Hundreds of "pickers" and "packers" at Amazon's California warehouses are given a three-minute grace period when they start their shifts and after lunch breaks, but security checks and too few punch clocks regularly result in lost vacation time, smaller paychecks and termination, lead plaintiff Eric Chavez say in the April 6 complaint in Superior Court.

"The trail of terminated employees is littered with those who simply could not make it to the clock, even if it was in eyeshot," Chavez says in the lawsuit.

He claims that Amazon has "a uniform set of specific policies that impeded an employee's ability to timely clock in," and that, "despite all precautions, Chavez and hundred of other employees could not always clock in within the 3-minute 'grace' period."

They have no choice but to clock in and work without pay for 26 minutes, "in order to please the employer and maintain their employment," Chavez says.

Amazon calls its more than 50 U.S. warehouses "order fulfillment centers." Pickers and packers retrieve and package products for delivery. Chavez describes the work as "productive and labor-intense."

He says that in a "typical scenario" of "wage theft," a worker might clock in more than three but less than 30 minutes late.

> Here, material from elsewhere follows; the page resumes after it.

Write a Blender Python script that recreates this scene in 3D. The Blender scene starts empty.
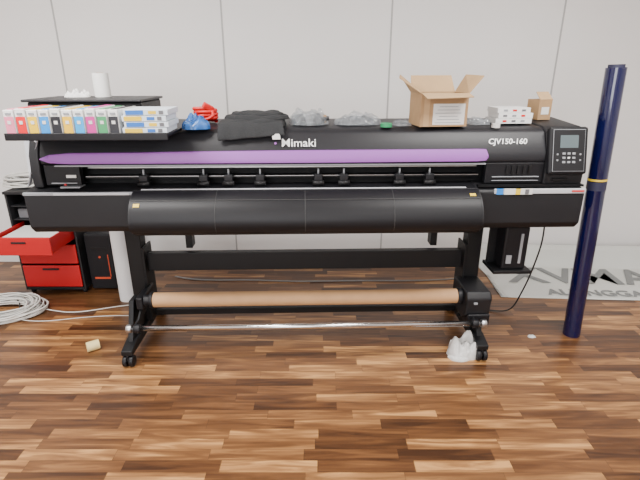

If an employee is five minutes late to clock in for his or her shift and then five minutes late returning from the mandatory lunch break, he says Amazon's "punch-clock algorithm" would deduct 50 minutes for 10 minutes of missed work.

To account for the logjam in security lines and at the punch clocks, and to avoid accumulating points toward automatic termination, Chavez says, "most employees arrived well before the start of their shifts, unpaid, and many left their breaks long before 30 minutes of duty-free break-time was provided."

But even that, he says, does not always save them from the unfair deductions.

Chavez claims that Amazon and its co-defendant subsidiary Golden State FC, which signs the paychecks, "often engage in a uniform set of specific policies that impeded an employee's ability to timely clock in, resulting in lost wages or non-compliant breaks without any fault on the part of the employee."

He says it would be all right if Amazon used a point-based discipline system for employees who clock in after the three-minute grace period, but that California law does not allow a company to "also penalize employees by confiscating earned wages."

He seeks class certification, restitution and damages for unfair and deceptive business practices and other labor law violations, including improper deductions from wages and forfeiture of unused vacation wages.

He is represented by J. Jason Hill with Cohelan, Khoury & Singer in San Diego.